What goes into a properly built drywell:

  1. Sized to the catchment. The pit volume needs to handle the design-storm runoff from the roof area feeding it. WA jurisdictions typically use NOAA Atlas 14 IDF curves and a 25-year design storm for residential.
  2. Soil-percolation tested. The native soil has to actually accept water at a predictable rate. Clay soils may not perc fast enough for a drywell to work.
  3. Setbacks. Typically at least 5 feet from the foundation, 10 feet from a septic drain field, and 100 feet from a private water well. Local rules vary.
  4. Geotextile fabric lining the pit — keeps surrounding soil out of the gravel and maintains long-term infiltration.
  5. Clean drainage gravel — typically 1–1.5 inch washed rock; never fines.
  6. Inlet pipe with a debris filter or first-flush diverter at the downspout so leaves and grit don’t clog the gravel.
  7. Permeable cap — soil and turf or gravel; never concrete.
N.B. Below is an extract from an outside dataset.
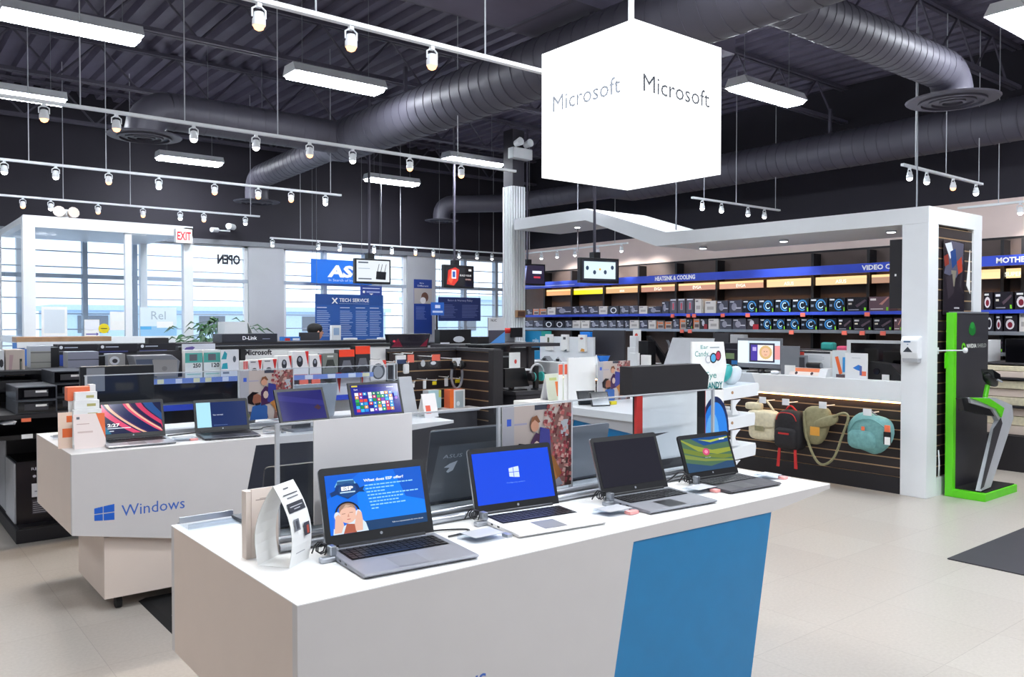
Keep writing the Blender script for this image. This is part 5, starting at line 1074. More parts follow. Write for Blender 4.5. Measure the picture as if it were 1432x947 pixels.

A common rule-of-thumb sizing reference (from UK soakaway design, useful for residential WA scale): a 1 m³ pit with gravel, located at least 5 m from the building. WA stormwater design uses local rainfall intensity data and is more rigorous for permitted installations.

Why it matters to a homeowner

Drywells are often the answer when a lot is too small or too sloped for the standard “extend the downspout 4 feet from the foundation and let the yard handle it” approach. Urban Seattle lots, hillside properties in Issaquah and Bellevue, and any home with a paved-over yard are typical candidates.

For Seattle homeowners in CSO basins, a properly sized drywell is one of the qualifying improvements that disconnects a downspout from the combined sewer, which can be RainWise-rebate eligible. Verify the current rebate rate directly at the program source before assuming a specific amount.

When a contractor proposes a drywell, ask three questions: (1) Has soil percolation been tested at the proposed location? (2) Has the sizing been calculated for your roof catchment area and local design storm? (3) What permit, if any, does this require in your jurisdiction? A drywell built without those checks often fails within a few years.

Common failure modes

  • Undersized for catchment — overflows in heavy rain.
  • Soil percolation declines over time — sediment accumulation, biofilm, root incursion.
  • Geotextile fabric clogs — typical replacement is 10–20 years.
  • Tree-root invasion — grows into the gravel; reduces capacity.
  • Built too close to foundation — moisture migration into the basement.
  • No first-flush diverter — leaves and grit clog the gravel quickly.

Washington note

WA stormwater regulation is jurisdiction-specific:

Seattle — Per the 2021 Stormwater Code, drywells and other infiltration BMPs are sized using the NOAA Atlas 14 design storm and require soil-perc testing. Seattle Department of Construction and Inspections and Seattle Public Utilities jointly enforce.

King County unincorporated — The King County Surface Water Design Manual is the standard, and many WA cities adopt it by reference. The manual includes sizing tables and BMP design specs.

Statewide — The Department of Ecology’s Stormwater Management Manual for Western Washington (SWMMWW) is the design reference adopted by many Western WA jurisdictions. Verify the current edition before citing specific design figures.

In Eastern WA (Spokane, Tri-Cities), high-permeability soils make drywells one of the easier and more effective stormwater solutions. Western WA lots with glacial till or heavy clay often perc poorly, and a drywell that looked good on paper can fail to drain after the first wet winter — soil-perc testing matters.

For pre-purchase scoping in WA, if a sewer scope reveals an existing drywell on the property, ask the seller for any service or maintenance record. A 20-year-old drywell with no maintenance is likely near the end of its functional life.

Common variants

  • Drywell (subsurface infiltration pit for stormwater) vs. dry well (irrigation/water-source term, different).
  • Drywell vs. French drain — French drain is a linear surface or subsurface drain; drywell is a single point destination.
  • Drywell vs. rain garden — rain garden is a planted depression with partial infiltration plus plant uptake; aesthetically and ecologically richer.
  • Soakaway (UK term) — same concept under a different name.